E vale lembrar ainda que um dos maiores ídolos do futebol de Gana, que brilhou nos campos durante nos anos 1980-1990, adotou o nome de Abedi Pelé.
O fato é que não será surpresa se o segundo time de muitos brasileiros nesta Copa do Mundo for África do Sul, Nigéria, Camarões, Gana ou Costa do Marfim, mesmo que esses países tenham chances bem remotas de vencer a competição. Mas não custa nada torcer e sonhar.
E por falar em sonhar, quem sabe, um dia a final do campeonato mundial de futebol coloque frente a frente Brasil e um representante da África. Seria o encontro de nações que têm em comum muito mais do que o amor ao esporte: histórias de lutas, de superação, de busca pelo desenvolvimento; e uma realidade social cheia de desigualdades, um povo que tem alegria de sobra para festejar os bons momentos da vida e uma garra inesgotável para driblar as dificuldades na luta pela sobrevivência.

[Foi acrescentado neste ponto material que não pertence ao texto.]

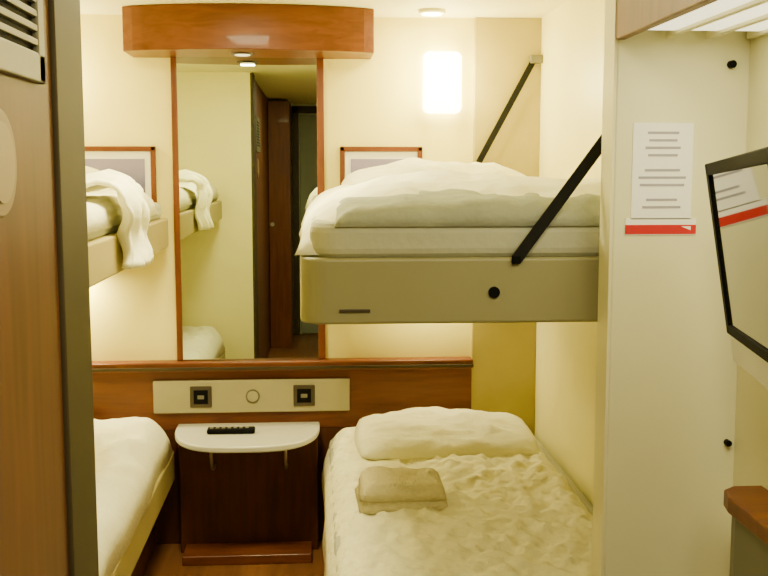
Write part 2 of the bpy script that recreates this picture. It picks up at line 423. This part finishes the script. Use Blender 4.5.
# lower bed (left)
ll = empty('single_bed')
prism('base', rrect(-1.34, -0.60, 1.62, 3.765, 0.05), 0.0, 0.27, M_woodD, 0.006, ll)
prism('side_rail', rrect(-1.34, -0.522, 1.60, 3.765, 0.05), 0.265, 0.375, M_railL, 0.008, ll)
prism('mattress', rrect(-1.34, -0.55, 1.63, 3.765, 0.07), 0.375, 0.43, M_matt, 0.03, ll)
soft('duvet', -1.33, -0.522, 1.64, 3.72, 0.375, 0.505, M_sheet, 0.10, 0.030, 8, 0.012, lambda x, y: 0.035*math.exp(-((y-3.3)/0.3)**2-((x+0.85)/0.25)**2), ll, 15)
pillow('pillow', -1.05, 3.52, 0.510, 0.54, 0.36, 0.09, M_sheet, 0.02, ll, 12)

# ---------------------------------------------------------------- notices
nb = empty('safety_notice')
yy = 1.85
box('paper', 0.578, 0.690, yy-0.002, yy, 1.31, 1.485, M_paper, 0, nb)
box('red_bar', 0.568, 0.700, yy-0.003, yy-0.0005, 1.283, 1.300, M_red, 0, nb)
box('paper_foot', 0.568, 0.700, yy-0.002, yy, 1.281, 1.312, M_paper, 0, nb)
for i in range(11):
    wd = random.uniform(0.024, 0.046)
    if i in (4, 8): continue
    z = 1.465-i*0.0135
    box('text_line_%d' % (i+1), 0.634-wd, 0.634+wd, yy-0.0026, yy-0.001, z, z+0.0045, M_ink, 0, nb)
prism('logo_mark', [(0.672, 1.297), (0.690, 1.290), (0.690, 1.297)], yy-0.0034, yy-0.0029, M_paper, 0, nb, 'y')

# ---------------------------------------------------------------- television
tv = empty('wall_mounted_television')
def tvbox(name, a0, a1, b0, b1, c0, c1, m, bev=0):
    o = box(name, a0, a1, b0, b1, c0, c1, m, bev); o.parent = tv; return o
tvbox('housing', 0.0, 0.030, -0.25, 0.25, -0.172, 0.145, M_silver, 0.01)
tvbox('bezel_top', -0.008, 0.012, -0.247, 0.250, 0.128, 0.147, M_bp, 0.002)
tvbox('bezel_bottom', -0.008, 0.004, -0.247, 0.247, -0.128, -0.112, M_bp, 0.002)
tvbox('bezel_side_1', -0.008, 0.012, 0.228, 0.252, -0.128, 0.147, M_bp, 0.002)
tvbox('bezel_side_2', -0.008, 0.004, -0.250, -0.230, -0.128, 0.145, M_bp, 0.002)
tvbox('screen', -0.004, 0.003, -0.24, 0.24, -0.12, 0.135, M_screen)
tvbox('speaker_bar', -0.006, 0.02, -0.24, 0.24, -0.172, -0.128, M_silver, 0.004)
tvbox('mount_plate', 0.030, 0.045, -0.06, 0.06, -0.06, 0.06, M_bp, 0.003)
tvbox('mount_arm', 0.040, 0.16, -0.02, 0.02, -0.02, 0.02, M_bp, 0.003)
tv.location = (0.594, 1.36, 1.274)
tv.rotation_euler = (math.radians(-2), math.radians(-9), math.radians(-13))

# ---------------------------------------------------------------- desk & soffit (right)
dk = empty('writing_desk')
prism('top', [(0.788, 0.4), (0.788, 1.72), (0.735, 1.72), (0.710, 1.70), (0.702, 1.66), (0.702, 0.4)], 0.815, 0.845, M_wood, 0.004, dk)
prism('cabinet', [(0.788, 0.42), (0.788, 1.71), (0.745, 1.71), (0.722, 1.69), (0.712, 1.65), (0.712, 0.42)], 0.0, 0.815, M_graycab, 0.003, dk)
hk = empty('wall_bolt')
cyl('head', (0.775, 0.888, 1.838), 0.006, 0.012, 'y', M_bp, hk)

sf = empty('overhead_light_shelf')
box('fascia', 0.541, 0.559, 0.3, 1.848, 1.632, 1.95-0.001, M_woodV, 0.003, sf)
box('body', 0.559, 0.788, 0.3, 1.848, 1.655, 1.70, M_part, 0.002, sf)
for i in range(3):
    xa = 0.565+i*0.075
    box('diffuser_%d' % (i+1), xa, xa+0.062, 0.4, 1.78, 1.640, 1.656, M_lamp2, 0.003, sf)
    box('divider_%d' % (i+1), xa+0.063, xa+0.073, 0.35, 1.84, 1.634, 1.656, M_part, 0.002, sf)
area('tube', (0.665, 1.1, 1.630), 0.2, 1.2, 5, (0, 0, 0), (1, 0.93, 0.60), sf)
ch = empty('coat_hook')
cyl('rose', (0.755, 1.59, 1.838), 0.007, 0.012, 'y', M_bp, ch)

# ---------------------------------------------------------------- world & camera
wd = bpy.data.worlds.new('World'); bpy.context.scene.world = wd; wd.use_nodes = True
wd.node_tree.nodes['Background'].inputs[0].default_value = (0.9, 0.8, 0.55, 1); wd.node_tree.nodes['Background'].inputs[1].default_value = 0.2
cd = bpy.data.cameras.new('camera'); cam = bpy.data.objects.new('camera', cd); C.objects.link(cam)
cd.sensor_width = 36; cd.lens = 48.1; cd.clip_start = 0.02
cam.location = (0, 0, 1.4)
cam.rotation_euler = (math.radians(90-6.56), 0, math.radians(-3.85))
bpy.context.scene.camera = cam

Quando acontecer de a Copa do Mundo ser decidida entre brasileiros e africanos, é provável que os corações de ambas as torcidas fiquem um pouco divididos, como ocorre em competições que envolvem irmãos. Até lá continuemos a descobrir e valorizar nossas raízes, que vêm de um continente distante apenas geograficamente, terra de gente com quem aprendemos muitas lições e de quem emprestamos uma palavra, originalmente de cunho religioso, para transformá-la em caloroso desejo de felicidade uns aos outros: Axé!